Sprinklers, special hazards, and the systems that put fire out.
Fire suppression engineering is the discipline concerned with controlling and extinguishing fire — most commonly with water-based sprinkler systems, but also with clean agents, foam, and dry-chemical systems where water is unsuitable.
Fire suppression engineering designs the systems that actually deliver an extinguishing agent onto a fire. The most common is the automatic sprinkler system, designed to NFPA 13, where engineers classify the hazard, set a design density over a remote design area, lay out the piping, and perform hydraulic calculations to prove the system can deliver the required flow and pressure from the available water supply.
Where water would damage contents or fail to suppress the hazard, special-hazard systems take over: clean-agent systems (NFPA 2001) protect data centers and electrical rooms, wet-chemical systems (UL 300) protect commercial kitchen hoods, and foam or dry-chemical systems protect flammable-liquid hazards. Across all of these, the engineering is rooted in hydraulics, agent quantity and concentration, and verification that the installed system meets its design intent through inspection, testing, and maintenance under NFPA 25.
Wet, dry, preaction, and deluge sprinkler systems designed to NFPA 13 with hazard-based design densities and remote design areas.
Hydraulic calculations (Hazen–Williams), pipe sizing, and water-supply analysis to prove the system delivers required flow and pressure.
Fire pump selection and standpipe systems (NFPA 20 and NFPA 14) that boost or distribute supply for tall and large buildings.
Clean-agent (NFPA 2001), CO2, foam, and dry/wet-chemical systems for data centers, electrical rooms, and flammable-liquid hazards.
Acceptance testing and ongoing ITM of water-based systems per NFPA 25 to keep them reliable over their service life.

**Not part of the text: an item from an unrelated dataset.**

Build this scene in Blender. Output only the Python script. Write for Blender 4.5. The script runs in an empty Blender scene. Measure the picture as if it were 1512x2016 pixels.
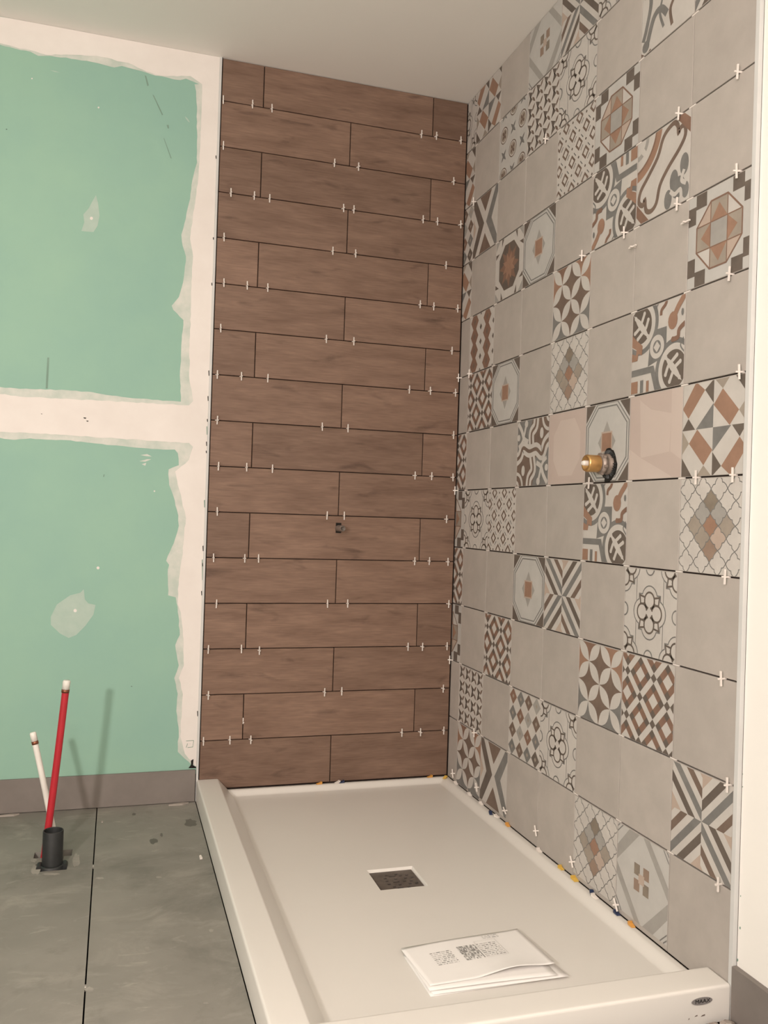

They design the systems that suppress fire — most often automatic sprinkler systems. That means classifying the building hazard, choosing a design density and remote area, laying out piping, and running hydraulic calculations to confirm the water supply can deliver the required flow and pressure. For special hazards they design clean-agent, foam, or kitchen-hood systems and produce the shop drawings, calculations, and ITM plans.
Fire alarm systems detect a fire and notify occupants to evacuate; they do not put the fire out. Fire suppression systems deliver an extinguishing agent — water, clean agent, foam, or chemical — to control or extinguish the fire. The two are designed to different standards (NFPA 72 for alarm, NFPA 13 and others for suppression) and are often interconnected so suppression activation reports back to the fire alarm panel.
NFPA 13, Standard for the Installation of Sprinkler Systems, is the primary standard for commercial sprinkler design in the U.S. (with NFPA 13R and 13D for residential occupancies). Related standards include NFPA 14 for standpipes, NFPA 20 for fire pumps, NFPA 25 for inspection and testing, and NFPA 2001 for clean-agent special-hazard systems.
Clean-agent systems (NFPA 2001), such as FM-200 or Novec 1230, are used where water would damage what is being protected or would not effectively suppress the hazard — for example data centers, electrical rooms, telecom facilities, and archives. They suppress fire without leaving residue, but require a sealed enclosure and careful agent-quantity and concentration design verified by a room-integrity (door-fan) test.